Im Zuge der ersten Stadterweiterung nach den Ungarneinfällen hatte Bischof Brun, der Bruder von Kaiser Heinrich II., St. Moritz im Jahre 1019 gestiftet. Die Kirche liegt prominent an der Via Claudia – in der Stadt auch die Prozessionsstraße vom bischöflichen Dom hinauf zu den Gräbern der Bistumspatrone. Ihre romanische Urgestalt hat sich trotz aller Umbauten, darunter die prächtige barocke Umformung von 1714 durch Johann Jakob Herkomer, erhalten. Sie ging verloren, als im II. Weltkrieg die Moritzkirche in der Augsburger Bombennacht vom 25./26. Februar 1944 bis auf die Umfassungsmauern ausbrannte.
Der avantgardistische Kirchenplaner Dominikus Böhm baute sie zwischen 1946 und 1949 wieder auf. Seine Ideen setzte dann John Pawson in der zweieinhalb Jahre dauernden Neugestaltung fort. Nur wenige, dafür starke Akzente setzt die jetzige künstlerische Ausstattung. Neben dem Christus Salvator sind es weitere Petel-Skulpturen des heiligen Sebastian und Christophorus sowie die nussbraunen Apostelfiguren des Rokokobildhauers Ehrgott Bernhard Bendel. Diese zeichnen sich durch intensives Pathos ihrer Gesten und Haltung aus. Zur Fastenzeit hat auch die moderne Kunst bei sogenannten Interventionen in der Kirche ihren Raum.

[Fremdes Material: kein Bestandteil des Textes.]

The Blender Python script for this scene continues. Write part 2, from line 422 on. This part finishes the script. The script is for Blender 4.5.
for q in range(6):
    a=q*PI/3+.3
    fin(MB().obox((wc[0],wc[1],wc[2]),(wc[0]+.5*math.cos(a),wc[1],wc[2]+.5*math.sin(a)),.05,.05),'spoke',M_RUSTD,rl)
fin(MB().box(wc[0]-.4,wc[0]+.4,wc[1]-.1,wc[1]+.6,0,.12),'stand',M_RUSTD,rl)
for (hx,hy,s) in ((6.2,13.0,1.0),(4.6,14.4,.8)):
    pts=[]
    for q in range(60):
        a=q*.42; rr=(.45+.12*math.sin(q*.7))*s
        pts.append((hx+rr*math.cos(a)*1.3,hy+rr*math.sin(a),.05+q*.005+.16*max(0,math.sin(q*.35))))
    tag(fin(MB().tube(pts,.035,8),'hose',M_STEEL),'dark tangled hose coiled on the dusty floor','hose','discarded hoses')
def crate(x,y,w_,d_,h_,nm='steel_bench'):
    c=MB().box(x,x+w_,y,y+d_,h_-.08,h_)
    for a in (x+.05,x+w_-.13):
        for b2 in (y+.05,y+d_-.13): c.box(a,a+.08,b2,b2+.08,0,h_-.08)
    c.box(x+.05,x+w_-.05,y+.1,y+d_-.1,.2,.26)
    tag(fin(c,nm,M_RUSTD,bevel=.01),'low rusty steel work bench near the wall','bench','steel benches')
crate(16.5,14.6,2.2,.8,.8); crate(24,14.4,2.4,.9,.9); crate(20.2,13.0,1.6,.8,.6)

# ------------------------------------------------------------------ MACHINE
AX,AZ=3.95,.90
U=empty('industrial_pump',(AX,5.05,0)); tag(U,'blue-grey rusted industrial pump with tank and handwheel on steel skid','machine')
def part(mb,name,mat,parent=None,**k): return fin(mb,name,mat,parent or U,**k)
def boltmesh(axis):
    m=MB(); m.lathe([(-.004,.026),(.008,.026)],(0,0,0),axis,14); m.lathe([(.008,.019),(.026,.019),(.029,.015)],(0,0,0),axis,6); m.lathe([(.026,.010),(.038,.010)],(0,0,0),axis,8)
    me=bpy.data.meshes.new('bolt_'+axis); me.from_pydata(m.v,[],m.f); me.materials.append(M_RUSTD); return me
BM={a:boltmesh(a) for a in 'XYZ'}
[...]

St. Moritz war immer die Bürgerkirche, organisiert als Kollegiatstift, dessen Chorherrn aus den Patrizierfamilien kamen. Deren Verbundenheit wird sichtbar in Gedenkplatten von außerordentlicher Schönheit. Sie stifteten außerdem kostbares Altargerät und Messornate. Besondere Vorrechte genießen die in der Nachbarschaft residierenden Fugger. Als Patronatsherren dürfen sie bis heute den Pfarrer präsentieren und exklusiv steht der Adelsfamilie eine Loge auf der Chorempore zu.
Markant steht der Kirchturm von St. Moritz in der Stadtsilhouette. Er gehört zu Augsburgs ältesten Baudenkmälern, aufgestockt in Gotik und Renaissance – und nie zerstört.